Niewyobrażalne okrucieństwo, z jakim armia i tzw. kolumny piekielne obchodziły się z jeńcami, rannymi, kobietami w tej krwawej wojnie francusko-francuskiej, powinno trafić do wszystkich uczciwych podręczników historii, w których nadal pokutuje mit, że podburzane przez księży „ciemne masy” porwały się przeciwko deklarującej nowy humanizm Republice.

Gdy w 1989 r. we Francji obchodzono w Paryżu z wielką pompą 200. rocznicę „matki wszystkich rewolucji”, wśród fajerwerków, pochodów i zabaw pod gołym niebem przedstawiciele arystokracji nałożyli czarne opaski, a „potomkowie wandejskich chłopów pikietowali ulice w proteście przeciwko przesadnej wesołości świętujących tłumów” (Messori).
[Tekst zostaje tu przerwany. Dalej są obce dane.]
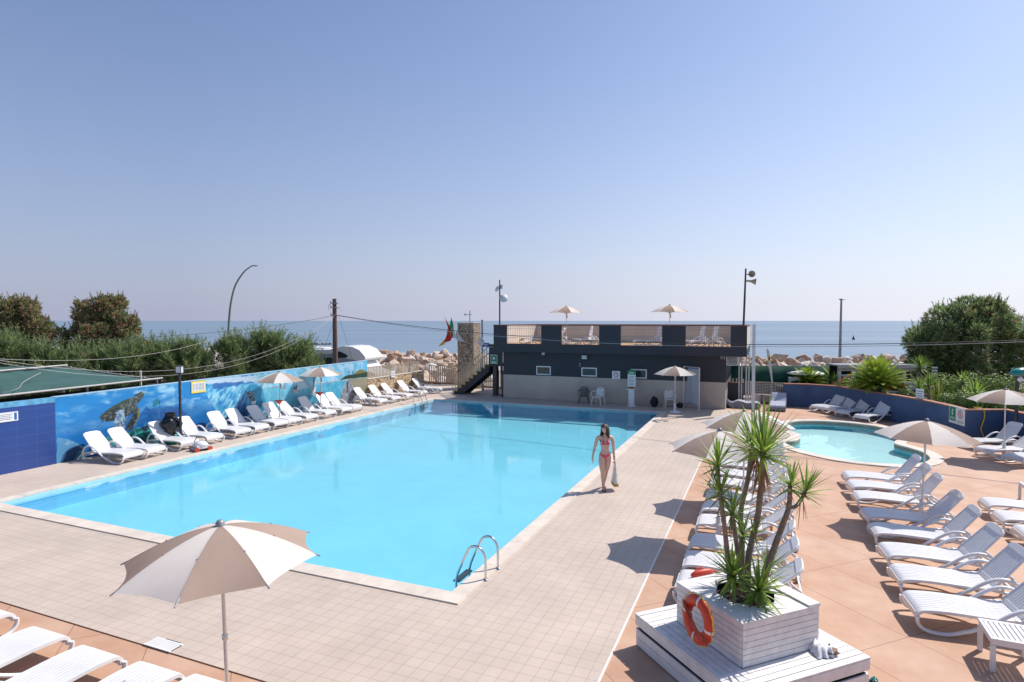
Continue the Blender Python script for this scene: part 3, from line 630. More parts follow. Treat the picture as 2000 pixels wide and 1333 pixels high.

Wymowa tych wydarzeń powinna być wskazówką, w czasie gdy historia staje się terenem manipulacji, pisana jest wciąż na nowo, zwłaszcza w podręcznikach najnowszej generacji.

Wtedy staną się jasne źródło i sens manifestacji rolników z całej Europy, także naszych rodaków, którym „zjednoczona Europa” zamierza odebrać podstawy egzystencji i sprowadzić ich do rzędu niewolników zależnych od kaprysów różnych oszustów, rzekomych speców od klimatu. Polscy rolnicy czują odpowiedzialność nie tylko za ziemię przodków, swoje rodziny, ale także za rodaków. 

Hasło „żywią i bronią” nie jest pustym sloganem; zdekonspirowane plany dotyczące przyszłości Europy i Polski przywracają mu aktualność. Rolnicy, organicznie niezdolni do przyjmowania fałszu, udowadniają, że Platforma z jej szefem rozumie politykę jako bezwzględną walkę z wrogiem, a wroga widzi w Polakach. Tak jak kiedyś przywódcy rewolucji francuskiej widzieli go w Wandejczykach. 

Rolnicy są naturalnym wrogiem każdej rewolucji. Trzeba być sprawiedliwym wobec własnej przeszłości, zdają się mówić chłopskie rodziny, w których domach wiszą święte obrazy, gdzie szanuje się starszych, aborcja jest czymś nie do pomyślenia, a uprawianie ziemi spełnieniem obowiązku wobec Boga i ludzi.